Con cara de ingenuo y de no haber roto un plato, Ponto nos mira desde la portada. –Tienes razón, fue así –dice–: la niña esa me molestaba y me la quité de delante, era lógico, o ¿es que los humanos no hacéis lo mismo a todas horas persiguiendo vuestro deseo, vuestros más íntimos deseos?
Sólo faltan estas palabras en la obra de Zweig para completar ese cuento, a medias fábula, donde un animal toma la forma humana del deseo y lo lleva hasta sus últimas consecuencias. Inteligentísimo Zweig, imaginativo, envolvente, relato ameno y bien articulado en presentación, nudo y desenlace, no deja resquicios para que, leyéndolo de un tirón, como han de leerse los cuentos, encontremos todo tan verosímil y posible como para cumplir con la obligación de prevenirnos, en este caso, sobre la astucia y la maldad.
Y hablando de maldad, nos encontramos con una forma de razonar que no es la debida, porque en un cuento no hemos de pararnos nunca a analizar si tiene elementos absurdos, o si una circunstancia es rara, como lo fue que el perro estuviese suelto o que los padres, cuidadosos en todo, dejen solo el carrito con la niña, o cosas así.
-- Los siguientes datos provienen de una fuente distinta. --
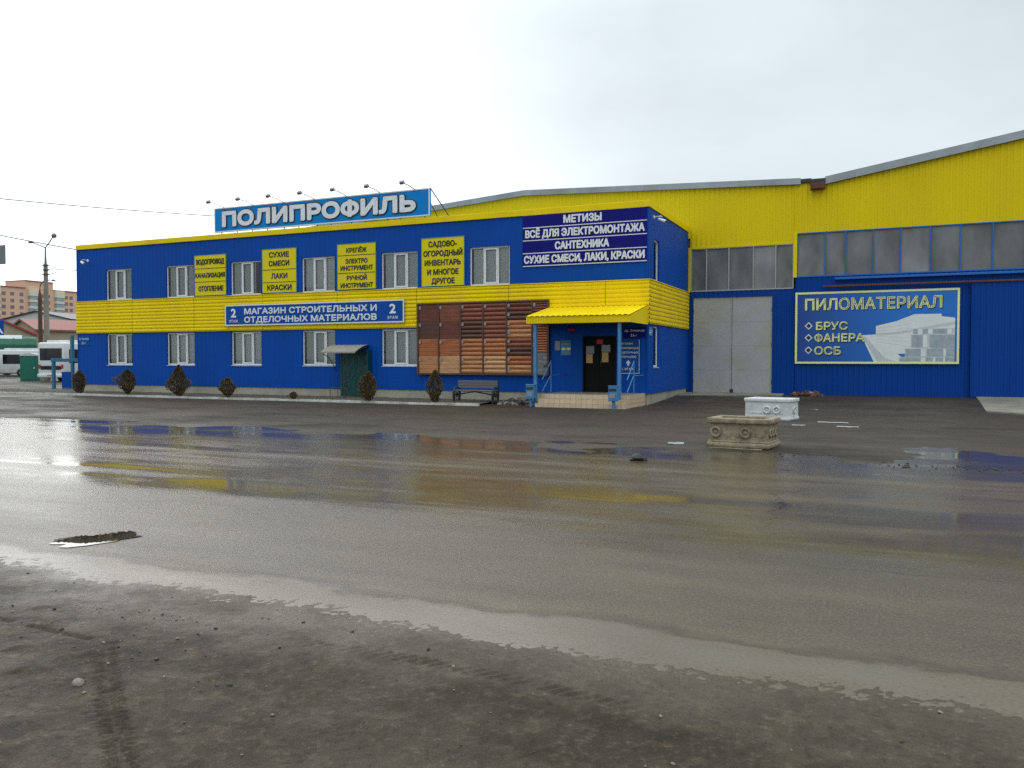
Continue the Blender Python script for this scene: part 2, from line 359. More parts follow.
# ------------------------------------------------------------------ mesh builder
LOC = {}
class MB:
    def __init__(s): s.v = []; s.f = []; s.mi = []; s.sm = []; s.mats = []
    def _m(s, mat):
        mat = M[mat] if isinstance(mat, str) else mat
        if mat not in s.mats: s.mats.append(mat)
        return s.mats.index(mat)
    def add(s, vs, fs, mat, smooth=False):
        o = len(s.v); s.v.extend([tuple(p) for p in vs]); k = s._m(mat)
        for f in fs: s.f.append([i + o for i in f]); s.mi.append(k); s.sm.append(smooth)
        return s
    def box(s, x0, x1, y0, y1, z0, z1, mat, bev=0., mtx=None, seg=1):
        if bev > 0:
            bm = bmesh.new(); bmesh.ops.create_cube(bm, size=1)
            for v in bm.verts: v.co = Vector(((x0 + x1) / 2 + v.co.x * (x1 - x0), (y0 + y1) / 2 + v.co.y * (y1 - y0), (z0 + z1) / 2 + v.co.z * (z1 - z0)))
            bmesh.ops.bevel(bm, geom=bm.edges[:], offset=bev, segments=seg, affect='EDGES', profile=.5)
            return s.bm(bm, mat, mtx, seg > 1)
        vs = [Vector((x, y, z)) for z in (z0, z1) for y in (y0, y1) for x in (x0, x1)]
        if mtx: vs = [mtx @ v for v in vs]
        return s.add(vs, [(0, 2, 3, 1), (4, 5, 7, 6), (0, 1, 5, 4), (2, 6, 7, 3), (0, 4, 6, 2), (1, 3, 7, 5)], mat)
    def bm(s, bm, mat, mtx=None, smooth=False):
        bm.verts.index_update()
        vs = [(mtx @ v.co) if mtx else v.co.copy() for v in bm.verts]
        s.add(vs, [[v.index for v in f.verts] for f in bm.faces], mat, smooth); bm.free(); return s
    def prism(s, poly, axis, a, b, mat):
        """extrude a 2-D polygon: axis 'Y' takes (x,z), 'X' takes (y,z), 'Z' takes (x,y)"""
        P = {'Y': lambda p, t: (p[0], t, p[1]), 'X': lambda p, t: (t, p[0], p[1]), 'Z': lambda p, t: (p[0], p[1], t)}[axis]
        n = len(poly); vs = [P(p, a) for p in poly] + [P(p, b) for p in poly]
        fs = [list(range(n))[::-1], list(range(n, 2 * n))] + [(i, (i + 1) % n, n + (i + 1) % n, n + i) for i in range(n)]
        bm = bmesh.new(); bv = [bm.verts.new(v) for v in vs]
        for f in fs: bm.faces.new([bv[i] for i in f])
        bmesh.ops.recalc_face_normals(bm, faces=bm.faces[:])
        return s.bm(bm, mat)
    def tube(s, pts, r, mat, n=8, r2=None, cap=True):
        pts = [Vector(p) for p in pts]; rings = []; k = len(pts)
        for i, p in enumerate(pts):
            d = (pts[min(i + 1, k - 1)] - pts[max(i - 1, 0)]).normalized()
            up = Vector((0, 0, 1)) if abs(d.z) < .95 else Vector((0, 1, 0))
            a = d.cross(up).normalized(); b = a.cross(d)
            rr = r if r2 is None else r + (r2 - r) * i / (k - 1)
            rings.append([p + (a * math.cos(2 * math.pi * j / n) + b * math.sin(2 * math.pi * j / n)) * rr for j in range(n)])
        vs = [v for g in rings for v in g]
        fs = [(i * n + j, i * n + (j + 1) % n, (i + 1) * n + (j + 1) % n, (i + 1) * n + j) for i in range(k - 1) for j in range(n)]
        s.add(vs, fs, mat, True)
        if cap: s.add(rings[0], [list(range(n))[::-1]], mat); s.add(rings[-1], [list(range(n))], mat)
        return s
    def ring(s, c, axis, R_, r, mat, n=24, m=8):
        c = Vector(c); ax = Vector(axis).normalized(); u = ax.orthogonal().normalized(); w = ax.cross(u)
        vs = []; fs = []
        for i in range(n):
            a = 2 * math.pi * i / n; d = u * math.cos(a) + w * math.sin(a)
            for j in range(m):
                t = 2 * math.pi * j / m; vs.append(c + d * (R_ + r * math.cos(t)) + ax * r * math.sin(t))
        for i in range(n):
            for j in range(m): fs.append((i * m + j, ((i + 1) % n) * m + j, ((i + 1) % n) * m + (j + 1) % m, i * m + (j + 1) % m))
        return s.add(vs, fs, mat, True)
    def disc(s, c, axis, r, t, mat, n=20):
        c = Vector(c); ax = Vector(axis).normalized()
        return s.tube([c - ax * t / 2, c + ax * t / 2], r, mat, n)
    def ball(s, c, rx, ry, rz, mat, seed=None, amp=0., sub=2):
        bm = bmesh.new(); bmesh.ops.create_icosphere(bm, subdivisions=sub, radius=1)
        rd = random.Random(seed)
        ph = [(Vector((rd.uniform(-1, 1), rd.uniform(-1, 1), rd.uniform(-1, 1))).normalized(), rd.uniform(.2, 1)) for _ in range(9)]
        for v in bm.verts:
            k = 1.
            if amp:
                for d, h in ph:                      # chip planes off: angular stone
                    t = v.co.dot(d); lim = 1 - amp * h
                    if t > lim: v.co -= d * (t - lim)
            v.co = Vector((c[0] + v.co.x * rx, c[1] + v.co.y * ry, c[2] + v.co.z * rz))
        return s.bm(bm, mat, None, amp == 0)
    def ribs_v(s, face, plane, u0, u1, z0, z1, mat, pitch=.2, depth=.02, shape=(.38, .5, .88)):
        """vertical trapezoid-profiled sheet. face '-Y' (u = x) or '+X' (u = y), '-X', '+Y'"""
        f0 = z0 if callable(z0) else (lambda u: z0); f1 = z1 if callable(z1) else (lambda u: z1)
        def off(u):
            t = (u / pitch) % 1.
            if t < shape[0]: return depth
            if t < shape[1]: return depth * (1 - (t - shape[0]) / (shape[1] - shape[0]))
            if t < shape[2]: return 0.
            return depth * (t - shape[2]) / (1 - shape[2])
        us = {u0, u1}; k = math.floor(u0 / pitch)
        while k * pitch <= u1:
            for t in (0,) + shape:
                u = (k + t) * pitch
                if u0 < u < u1: us.add(u)
            k += 1
        us = sorted(us); vs = []; fs = []
        for u in us:
            d = off(u)
            for z in (f0(u), f1(u)):
                vs.append({'-Y': (u, plane - d, z), '+Y': (u, plane + d, z), '+X': (plane + d, u, z), '-X': (plane - d, u, z)}[face])
        for i in range(len(us) - 1):
            q = (2 * i, 2 * i + 2, 2 * i + 3, 2 * i + 1)
            fs.append(q if face in ('-Y', '+X') else q[::-1])
        return s.add(vs, fs, mat)
    def ribs_h(s, face, plane, u0, u1, z0, z1, mat, pitch=.17, depth=.03):
        prof = [(z0, 0.)]; z = z0
        while z < z1 - 1e-6:
            for t, d in ((.12, 0.), (.3, 1.), (.72, 1.), (.9, 0.)):
                zz = z + t * pitch
                if zz < z1: prof.append((zz, d * depth))
            z += pitch
        prof.append((z1, 0.)); vs = []
        for zz, d in prof:
            for u in (u0, u1):
                vs.append((u, plane - d, zz) if face == '-Y' else ((plane + d, u, zz) if face == '+X' else (plane - d, u, zz)))
        fs = [(2 * i, 2 * i + 1, 2 * i + 3, 2 * i + 2) for i in range(len(prof) - 1)]
        if face == '-X': fs = [f[::-1] for f in fs]
        s.add(vs, fs, mat)
        return s
    def text(s, body, x0, x1, z0, caph, y, mat, bold=.02, extrude=0., grow=0., face='-Y'):
        """lettering on a vertical board; x0..x1 is the exact width, caph the capital height, grow fattens the outline"""
        def mesh(b, off):
            """closed outlines of the letters, then every outer contour filled with the holes that lie inside it"""
            ef = [i for i, ch in enumerate(b) if ch == 'Ф']
            pre = [mesh(b[:i], 0)[2] for i in ef]; b = b.replace('Ф', 'О')
            cu = bpy.data.curves.new('lettering', 'FONT'); cu.body = b; cu.size = 1; cu.resolution_u = 3; cu.fill_mode = 'NONE'
            ob = bpy.data.objects.new('lettering', cu); COL.objects.link(ob)
            bpy.context.view_layer.update()
            me = bpy.data.meshes.new_from_object(ob.evaluated_get(bpy.context.evaluated_depsgraph_get()))
            co = [Vector(v.co[:2]) for v in me.vertices]; nb = {}
            for e in me.edges:
                a, c = e.vertices; nb.setdefault(a, []).append(c); nb.setdefault(c, []).append(a)
            bpy.data.objects.remove(ob); bpy.data.curves.remove(cu); bpy.data.meshes.remove(me)
            seen = set(); loops = []
            for v0 in range(len(co)):
                if v0 in seen or v0 not in nb: continue
                lp = [v0]; seen.add(v0); nx = v0 + 1 if (v0 + 1) in nb[v0] else nb[v0][0]
                while nx not in seen:
                    lp.append(nx); seen.add(nx); q = [t for t in nb[nx] if t not in seen]
                    if not q: break
                    nx = q[0]
                if len(lp) > 2: loops.append(lp)
            stems = []
            for n0 in pre:
                xs = [co[v].x for v in loops[n0]]; zs = [co[v].y for v in loops[n0]]; cx = (min(xs) + max(xs)) / 2; z0_, z1_ = min(zs), max(zs)
                for l in loops[n0:n0 + 2]:
                    for v in l: co[v].y = (z0_ + z1_) / 2 + (co[v].y - (z0_ + z1_) / 2) * .84
                k0 = len(co); co += [Vector((cx - .045, z0_)), Vector((cx + .045, z0_)), Vector((cx + .045, z1_)), Vector((cx - .045, z1_))]
                stem = [k0, k0 + 1, k0 + 2, k0 + 3]
                a_ = sum(co[loops[n0][i]].x * co[loops[n0][i - 1]].y - co[loops[n0][i - 1]].x * co[loops[n0][i]].y for i in range(len(loops[n0])))
                loops.append(stem[::-1] if a_ > 0 else stem); stems.append(k0)
            def area(lp): return sum(co[lp[i]].x * co[lp[(i + 1) % len(lp)]].y - co[lp[(i + 1) % len(lp)]].x * co[lp[i]].y for i in range(len(lp))) / 2
            ar = [area(l) for l in loops]; sg = 1 if sum(ar) > 0 else -1
            def inside(p, lp):
                r = False
                for i in range(len(lp)):
                    a, c = co[lp[i]], co[lp[i - 1]]
                    if (a.y > p.y) != (c.y > p.y) and p.x < (c.x - a.x) * (p.y - a.y) / (c.y - a.y) + a.x: r = not r
                return r
            fs = []; bd = []
            from mathutils.geometry import tessellate_polygon
            for l, a in zip(loops, ar):
                bd += [(l[i], l[(i + 1) % len(l)]) for i in range(len(l))]
                if a * sg <= 0: continue
                hs = [] if min(l) in stems else [h for h, ha in zip(loops, ar) if ha * sg < 0 and inside(co[h[0]], l)]
                flat = l + [v for h in hs for v in h]
                part = [tuple(flat[t] for t in tri) for tri in tessellate_polygon([[co[v].to_3d() for v in g] for g in [l] + hs])]
                fs.append(part)
            return np.array([c[:] for c in co]) if co else np.zeros((0, 2)), (fs, bd), len(loops)
        if 'cap' not in LOC:
            c = mesh('Н', 0)[0]; LOC['cap'] = c[:, 1].max() - c[:, 1].min()
        key = ('glyphs', body)
        if key not in LOC: LOC[key] = mesh(body, 0)
        co, fs = LOC[key][:2]
        w = (bold * .8) * caph / .73; gw = grow * caph / .73        # half stroke added all round each letter
        sx = (x1 - x0 - 2 * w) / (co[:, 0].max() - co[:, 0].min()); sz = (caph - 2 * w) / LOC['cap']
        X = x0 + w + (co[:, 0] - co[:, 0].min()) * sx; Z = z0 + w + co[:, 1] * sz; w += gw
        fs, edges = fs
        k = [0]
        def put(p, fcs):
            dy = k[0] * 1.5e-5; k[0] += 1
            vs = [(a, y - dy, b_) if face == '-Y' else (y + dy, a, b_) for a, b_ in p]
            s.add(vs, fcs, mat)
        for part in fs:
            ids = sorted({v for t in part for v in t}); ix = {v: n_ for n_, v in enumerate(ids)}
            put([(X[v], Z[v]) for v in ids], [tuple(ix[v] for v in t) for t in part])
        if w > 0:
            used = {}
            for p_, q_ in edges:
                a = Vector((X[p_], Z[p_])); c = Vector((X[q_], Z[q_])); d = c - a
                if d.length < 1e-7: continue
                n = Vector((d.y, -d.x)).normalized() * w
                put([a + n, c + n, c - n, a - n], [(0, 1, 2, 3)]); used[p_] = a; used[q_] = c
            for a in used.values():
                put([(a.x + w * math.cos(t * math.pi / 4 + .39), a.y + w * math.sin(t * math.pi / 4 + .39)) for t in range(8)], [tuple(range(8))])
        return s
    def build(s, name, parent=None, local=False, data=None):
        me = bpy.data.meshes.new(name)
        sh = Vector((0, 0, 0))
        if parent is not None and not local: sh = LOC.get(parent.name, Vector((0, 0, 0)))
        me.from_pydata([(v[0] - sh.x, v[1] - sh.y, v[2] - sh.z) for v in s.v], [], s.f)
        for m in s.mats: me.materials.append(m)
        me.polygons.foreach_set('material_index', s.mi); me.polygons.foreach_set('use_smooth', s.sm)
        me.update()
        o = bpy.data.objects.new(name, me); COL.objects.link(o)
        if parent is not None: o.parent = parent; LOC[o.name] = sh.copy()
        else: LOC[o.name] = Vector((0, 0, 0))
        return o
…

El cuento ha de leerse de corrido para permitir, de antemano, que cumpla en nosotros con la función que le ha sido encomendada que es, la de advertirnos de cosas que pueden pasar, de todo lo posible que pueda darse en la vida, y dejarlo ahí, en nuestras cabezas, como un conocimiento que, sin duda, de no ser por haber escuchado esa narración, tardaríamos mucho en adquirir, y sería difícil de ver. Y es en esta enseñanza donde radica el meollo de la cuestión haciendo una fuerte llamada a nuestro inconsciente con la siguiente pregunta: ¿Hay maldad en esa actuación que acaba con la vida de una niña, o solo se ha seguido aquí la secuencia lógica de un deseo?
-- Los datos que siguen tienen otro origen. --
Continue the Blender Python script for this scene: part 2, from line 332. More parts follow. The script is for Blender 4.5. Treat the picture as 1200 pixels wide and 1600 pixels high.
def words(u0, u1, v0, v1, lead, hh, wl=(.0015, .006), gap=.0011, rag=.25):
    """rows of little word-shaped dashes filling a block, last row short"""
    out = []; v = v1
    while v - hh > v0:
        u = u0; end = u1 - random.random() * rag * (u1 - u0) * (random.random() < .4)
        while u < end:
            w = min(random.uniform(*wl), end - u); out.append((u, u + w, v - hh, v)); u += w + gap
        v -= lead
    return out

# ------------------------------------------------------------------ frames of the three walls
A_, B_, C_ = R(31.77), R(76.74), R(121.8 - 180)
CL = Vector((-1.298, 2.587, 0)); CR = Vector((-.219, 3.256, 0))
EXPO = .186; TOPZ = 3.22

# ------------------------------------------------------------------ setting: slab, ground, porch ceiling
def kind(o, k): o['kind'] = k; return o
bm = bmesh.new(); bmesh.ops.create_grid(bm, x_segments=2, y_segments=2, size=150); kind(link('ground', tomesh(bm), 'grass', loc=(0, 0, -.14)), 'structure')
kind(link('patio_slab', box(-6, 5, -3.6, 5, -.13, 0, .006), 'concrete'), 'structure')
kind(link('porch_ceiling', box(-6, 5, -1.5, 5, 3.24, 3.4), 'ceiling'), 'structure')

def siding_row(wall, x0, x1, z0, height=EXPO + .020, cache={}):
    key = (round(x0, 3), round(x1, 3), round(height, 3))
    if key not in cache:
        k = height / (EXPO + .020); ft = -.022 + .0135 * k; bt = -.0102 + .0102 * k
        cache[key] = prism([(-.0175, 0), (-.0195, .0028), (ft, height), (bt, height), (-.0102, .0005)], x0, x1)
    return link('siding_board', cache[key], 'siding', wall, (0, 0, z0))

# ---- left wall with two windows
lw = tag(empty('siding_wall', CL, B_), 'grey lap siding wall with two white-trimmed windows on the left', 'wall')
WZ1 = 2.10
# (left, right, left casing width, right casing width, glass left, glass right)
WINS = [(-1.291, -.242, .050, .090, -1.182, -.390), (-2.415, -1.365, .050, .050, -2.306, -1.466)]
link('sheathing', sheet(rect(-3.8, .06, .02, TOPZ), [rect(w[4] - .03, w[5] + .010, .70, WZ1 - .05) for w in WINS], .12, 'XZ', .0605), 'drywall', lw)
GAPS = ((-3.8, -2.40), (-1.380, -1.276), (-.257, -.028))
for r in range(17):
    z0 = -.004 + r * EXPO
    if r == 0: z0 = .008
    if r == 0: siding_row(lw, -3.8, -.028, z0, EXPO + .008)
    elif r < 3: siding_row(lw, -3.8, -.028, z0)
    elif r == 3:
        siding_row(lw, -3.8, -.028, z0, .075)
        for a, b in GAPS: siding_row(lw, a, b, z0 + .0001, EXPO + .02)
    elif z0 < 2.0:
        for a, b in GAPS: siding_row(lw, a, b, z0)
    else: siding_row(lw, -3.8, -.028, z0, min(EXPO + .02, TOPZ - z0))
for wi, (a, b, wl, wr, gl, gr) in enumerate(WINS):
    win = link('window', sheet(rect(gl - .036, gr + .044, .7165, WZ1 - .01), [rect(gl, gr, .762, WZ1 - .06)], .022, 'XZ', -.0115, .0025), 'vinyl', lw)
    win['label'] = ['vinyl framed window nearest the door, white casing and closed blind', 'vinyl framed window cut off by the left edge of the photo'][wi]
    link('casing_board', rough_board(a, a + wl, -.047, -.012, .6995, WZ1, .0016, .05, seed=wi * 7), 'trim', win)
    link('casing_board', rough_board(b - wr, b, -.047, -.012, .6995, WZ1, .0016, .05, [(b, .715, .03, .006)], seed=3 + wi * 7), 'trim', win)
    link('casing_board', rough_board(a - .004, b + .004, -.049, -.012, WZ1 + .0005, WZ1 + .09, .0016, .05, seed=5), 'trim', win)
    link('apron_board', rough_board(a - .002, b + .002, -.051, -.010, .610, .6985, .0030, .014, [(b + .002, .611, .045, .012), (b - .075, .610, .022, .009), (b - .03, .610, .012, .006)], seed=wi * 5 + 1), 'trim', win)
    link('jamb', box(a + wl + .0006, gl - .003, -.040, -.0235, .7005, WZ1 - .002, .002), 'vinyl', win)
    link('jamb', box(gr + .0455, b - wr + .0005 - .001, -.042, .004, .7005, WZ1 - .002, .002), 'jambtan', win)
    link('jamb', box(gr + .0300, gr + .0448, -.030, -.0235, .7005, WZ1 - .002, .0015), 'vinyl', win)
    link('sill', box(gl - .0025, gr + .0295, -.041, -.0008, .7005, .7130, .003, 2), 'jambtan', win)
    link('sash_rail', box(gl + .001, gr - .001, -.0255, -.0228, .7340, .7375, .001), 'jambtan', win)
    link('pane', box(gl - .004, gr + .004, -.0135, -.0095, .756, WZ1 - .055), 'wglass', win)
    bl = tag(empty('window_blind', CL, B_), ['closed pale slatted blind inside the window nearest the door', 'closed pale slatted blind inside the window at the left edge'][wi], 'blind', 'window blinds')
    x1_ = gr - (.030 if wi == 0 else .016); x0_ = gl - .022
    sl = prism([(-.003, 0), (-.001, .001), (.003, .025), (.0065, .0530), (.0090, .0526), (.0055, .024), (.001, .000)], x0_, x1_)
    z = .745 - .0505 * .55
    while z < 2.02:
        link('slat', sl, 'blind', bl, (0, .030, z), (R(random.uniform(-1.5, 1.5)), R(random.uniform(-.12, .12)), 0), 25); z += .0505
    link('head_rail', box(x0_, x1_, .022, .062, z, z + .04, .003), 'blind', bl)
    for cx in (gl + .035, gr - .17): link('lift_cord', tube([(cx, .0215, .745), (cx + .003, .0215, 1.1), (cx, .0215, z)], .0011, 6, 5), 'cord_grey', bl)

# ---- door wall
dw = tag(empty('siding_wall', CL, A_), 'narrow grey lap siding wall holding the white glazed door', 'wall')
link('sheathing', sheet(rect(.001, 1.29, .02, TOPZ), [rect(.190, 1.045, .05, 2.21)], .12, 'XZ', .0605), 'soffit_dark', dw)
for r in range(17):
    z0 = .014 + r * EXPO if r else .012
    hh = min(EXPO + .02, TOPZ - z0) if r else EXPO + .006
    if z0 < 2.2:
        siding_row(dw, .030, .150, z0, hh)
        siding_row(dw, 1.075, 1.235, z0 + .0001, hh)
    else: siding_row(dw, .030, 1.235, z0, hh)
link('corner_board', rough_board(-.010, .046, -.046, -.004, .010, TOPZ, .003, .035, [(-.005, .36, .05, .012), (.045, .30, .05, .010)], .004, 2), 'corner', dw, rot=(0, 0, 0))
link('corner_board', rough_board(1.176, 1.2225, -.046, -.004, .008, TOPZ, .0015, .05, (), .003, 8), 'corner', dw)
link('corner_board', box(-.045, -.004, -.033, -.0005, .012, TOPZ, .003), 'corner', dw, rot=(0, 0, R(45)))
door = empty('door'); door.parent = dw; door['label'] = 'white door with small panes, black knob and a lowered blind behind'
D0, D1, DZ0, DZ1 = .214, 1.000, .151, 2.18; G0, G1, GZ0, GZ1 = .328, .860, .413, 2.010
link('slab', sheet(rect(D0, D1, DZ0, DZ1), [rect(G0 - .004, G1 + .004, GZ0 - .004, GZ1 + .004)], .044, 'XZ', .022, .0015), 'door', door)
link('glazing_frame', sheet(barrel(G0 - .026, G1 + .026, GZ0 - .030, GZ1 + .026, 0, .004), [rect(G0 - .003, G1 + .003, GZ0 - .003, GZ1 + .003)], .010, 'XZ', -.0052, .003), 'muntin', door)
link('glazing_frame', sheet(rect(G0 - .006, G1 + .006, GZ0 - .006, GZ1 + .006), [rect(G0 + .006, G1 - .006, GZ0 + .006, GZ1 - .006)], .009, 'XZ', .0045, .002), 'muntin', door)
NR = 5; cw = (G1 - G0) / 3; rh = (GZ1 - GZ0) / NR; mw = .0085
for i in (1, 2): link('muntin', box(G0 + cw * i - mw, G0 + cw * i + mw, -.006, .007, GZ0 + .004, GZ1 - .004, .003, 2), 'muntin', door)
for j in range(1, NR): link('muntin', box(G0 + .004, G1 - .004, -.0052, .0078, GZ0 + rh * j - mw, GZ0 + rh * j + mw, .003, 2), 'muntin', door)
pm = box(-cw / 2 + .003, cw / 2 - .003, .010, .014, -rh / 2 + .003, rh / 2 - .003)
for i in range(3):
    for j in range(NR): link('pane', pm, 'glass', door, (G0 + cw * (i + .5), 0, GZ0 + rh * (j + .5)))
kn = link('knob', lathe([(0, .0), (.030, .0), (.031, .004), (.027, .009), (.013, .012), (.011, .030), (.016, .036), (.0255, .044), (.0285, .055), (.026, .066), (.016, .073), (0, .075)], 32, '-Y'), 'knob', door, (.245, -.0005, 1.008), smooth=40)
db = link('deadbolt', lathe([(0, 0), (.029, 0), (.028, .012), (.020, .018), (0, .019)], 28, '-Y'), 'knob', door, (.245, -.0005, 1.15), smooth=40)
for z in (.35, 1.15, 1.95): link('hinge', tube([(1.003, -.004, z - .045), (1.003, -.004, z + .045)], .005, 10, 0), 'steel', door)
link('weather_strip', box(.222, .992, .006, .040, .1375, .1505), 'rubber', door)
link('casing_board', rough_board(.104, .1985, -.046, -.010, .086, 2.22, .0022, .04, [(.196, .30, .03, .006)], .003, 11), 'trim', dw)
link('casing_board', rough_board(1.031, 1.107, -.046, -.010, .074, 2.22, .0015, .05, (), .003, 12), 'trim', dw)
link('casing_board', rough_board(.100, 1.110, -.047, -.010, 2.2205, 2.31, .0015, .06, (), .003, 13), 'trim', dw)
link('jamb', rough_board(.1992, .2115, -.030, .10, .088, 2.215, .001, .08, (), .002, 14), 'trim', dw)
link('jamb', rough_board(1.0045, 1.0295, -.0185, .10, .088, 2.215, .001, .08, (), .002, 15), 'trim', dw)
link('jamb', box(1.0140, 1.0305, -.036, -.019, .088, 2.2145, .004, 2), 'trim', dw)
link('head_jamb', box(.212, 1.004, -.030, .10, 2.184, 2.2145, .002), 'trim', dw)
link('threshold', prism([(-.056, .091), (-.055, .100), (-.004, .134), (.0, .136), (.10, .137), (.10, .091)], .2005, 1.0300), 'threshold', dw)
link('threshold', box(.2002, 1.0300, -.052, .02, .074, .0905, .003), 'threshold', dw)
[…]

Difícil nos lo pone Zweig al poner este acto de muerte entre las manos-patas de un perro que, como en toda fábula, nos habla de nosotros mismos, pero sin apelar, de ningún modo, ni a la razón, ni a las leyes humanas, ni a nada. Deseo puro, lógica secuencia del que no ha de razonar, puro egoísmo o tal vez, lo que podríamos llamar deseo-necesidad, necesidad absoluta de ser felices. Y nada más, para decirnos que esa manera ingenua de mirarnos existe ya desde detrás de unos ojos que siguen sin entender, primero, porque se le aparta de sus satisfacciones diarias para dárselas a otro, y, segundo, por qué no resolver el problema directamente sin más vueltas. Si lo primero es comprensible desde nuestro punto de vista, véase el caso de tantos hermanos destronados, no lo es lo segundo. Pero ese sería el punto de vista desde un correcto discurrir, y discurrir adulto. Y no caigamos en la tentación de analizar cómo fue educado y admitido ese perro en aquella casa donde el dueño, desquiciado de lo real, parece actuar sin una lógica que contenga en sí misma una cierta medida, porque esto se da en la vida, sí, la vida absurda que a veces envuelve, tapa y justifica el crecimiento de un deseo absurdo también en nuestras vidas. Pero Zweig, que con esto nos habla de lo humano exterior y anterior al deseo, no pretende justificar ni explicar nada, sino solamente dejar constancia de todo lo que ocurre. Y eso es lo más inquietante del cuento.
Animales de fábula, cuentos, inquietantes cuentos sobre seres humanos mezclados, como en este caso, con animales que comparten con nosotros mucho más que un espacio doméstico. Y tal vez sea esa la mezcla difícil para convivir, humano y animal cercanos, en la misma patria, en el mismo pueblo, en la misma casa, o bien humano y animal dentro del mismo cuerpo que habitamos, a veces, sin darnos cuenta de que es así, aunque esta convivencia se lleve por recorridos separados que parecen disimular una unión inexplicable y cierta, y que con mirada clara intentan hacerse perdonar, o hacerse entender por los que desde fuera nos miran con la duda, con la misma duda de Bettsy, la narradora, a la que su marido decía que juzgaba las cosas con demasiada precipitación.